About a month ago at a news conference in Pilsen, Hynes readily accepted the endorsement of several Hispanic politicians who he claimed were independent Democrats who appreciated good government. In reality, many of them were aligned with the Hispanic Democratic Organization, a group backed by Mayor Richard Daley’s allies.

With Hynes and Hull challenging front-running state Sen. Barack Obama (D-Chicago) on his voting record, it’s surprising that both of his opponents have ignored one critical moment in Obama’s legislative past.

In 1999, when a court struck down Daley’s landmark Safe Neighborhoods Act, which was an attempt to cut down on handgun crimes, Obama was counted as an early and eager supporter of gun control. Yet, when the state Senate vote was taken, Obama was nowhere to be found and aides refused to say where he was, even when an offer was made to fly him back for the vote.

Obama, then a candidate for Congress against Rep. Bobby Rush (D-Ill.), eventually admitted that he was visiting his mother in Hawaii and said he couldn’t return to Springfield to vote because one of his children was ill. The excuse may have been valid, but the attempt to cover up his whereabouts wasn’t. Obama went on to lose that race and likely learned a hard lesson about campaigning.

Obama might be learning another lesson, the one about timing being everything in politics.

Days ago, he began airing testimonial TV commercials featuring the supportive words of liberal Rep. Janice Schakowsky (D-Ill.). But the ads showed up only hours before her husband, longtime social activist and opportunist Robert Creamer, was indicted on federal charges of tax kiting and tax evasion.

Gery Chico, the former president of the Chicago Board of Education, has tried to make education the centerpiece of his bid and late last week the campaign lesson he provided was pure Chicago. He passed out $500 checks to organizations in East St. Louis and the Quad Cities.

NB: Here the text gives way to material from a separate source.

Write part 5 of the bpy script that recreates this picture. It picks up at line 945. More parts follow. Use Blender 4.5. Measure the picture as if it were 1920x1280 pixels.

The other candidates on the Democratic side are just that, the others.

Cook County Treasurer Maria Pappas spent a lot of money to run one ad featuring her against a background of suit-wearing mannequins. The TV ad might have had some effect on voters in the Chicago area, where she is more known, but it did little for anyone south of the Tri-State Tollway.

They don’t know who she is and conceivably could have thought she was promoting blazers and ties for Men’s Warehouse.

Radio talk show host Nancy Skinner has had only one campaign theme. She can talk. And health-care executive Joyce Washington apparently believed that by losing the Democratic nomination for the meaningless job of Illinois lieutenant governor two years ago, she earned a shot at serving in Washington.

Republicans, too, have had trouble engendering support. There’s little wonder.

Frontrunner Jack Ryan has steadfastly maintained that portions of his 1999 divorce file involving his former marriage to actress Jeri Ryan were sealed to protect the couple’s child. But the judge in the case initially refused to seal the documents, contending Ryan was trying to protect his budding political career. The documents were later placed under seal, but Ryan has refused to explain the nexus between items in the file that have to do with his political career that might also protect his child.

The multimillionaire Ryan’s naive campaign style also can be troubling. Until recent days, reporters who asked questions about his conservative social agenda were often greeted with the automatic replies: “That’s a good question” or “I’m glad you asked that.” He has not used those responses when asked about his divorce files, however.

Then there is Jim Oberweis, the boutique dairy entrepreneur and investment broker, who ran an uninspired losing bid for the Senate in 2002 in which he told audiences on both sides of the abortion issue what they wanted to hear.

This time around, the re-tooled Oberweis, who two years ago likened religious opponents of abortion to the Taliban, now notes how he was “raised in the Catholic faith” and will vote 100 percent pro-life.

“You have my word,” he told supporters in an e-mail.

Oberweis, who also worked harder this time to leverage his dairy-business advertising into helpful name ID for his candidacy, has gained notoriety for latching onto opposition to President Bush’s immigration reform plans through a series of broadcast commercials that warn that “10,000 illegal aliens” enter the country every day.

Given the zeal with which he has pursued the immigration issue, some think he will revise the inventory of his very own Oberweis Dairy stores so that future customers will be limited to purchasing only vanilla ice cream and whole milk.

There also is state Sen. Steve Rauschenberger of Elgin, a late entry into the race whose poor campaign planning has forced him to resort to such stunts as getting his beard shaved to make up for a lack of money to pay for TV ads.

Rauschenberger’s effort is noteworthy not for piling up several newspaper endorsements across the state, but for his call for teachers to arm themselves in the classroom–then taking that idea back because his wife told him she didn’t think it was a good idea.

As a top surrogate on the campaign stump, Rauschenberger has been using his good friend and colleague, state Sen. Chris Lauzen, a resident of Aurora and perhaps also of another planet.

Lauzen once went to court to try to legally add the term “CPA” to his name. He also once moved into a new Senate district office only to learn that his new digs were actually located in someone else’s Senate district.

This also is the Lauzen who complained loudly about pork-barrel spending in the state budget but freely spent what he describes as ever-so-precious tax dollars to pay for stained-glass windows in a Naperville parking garage and a fancy bell tower for the well-heeled community. As a state comptroller candidate Lauzen also knows how to lose to Dan Hynes.

As the saying goes, with friends like these …

Finally, rival Andy McKenna, once ballyhooed as a major challenger to incumbent Peter Fitzgerald, distinguished himself primarily for being undistinguished. And little-noticed contender John Borling got rid of his campaign manager late last week, raising the question, “What took so long?”

And so this race goes.

So many candidates, so little character.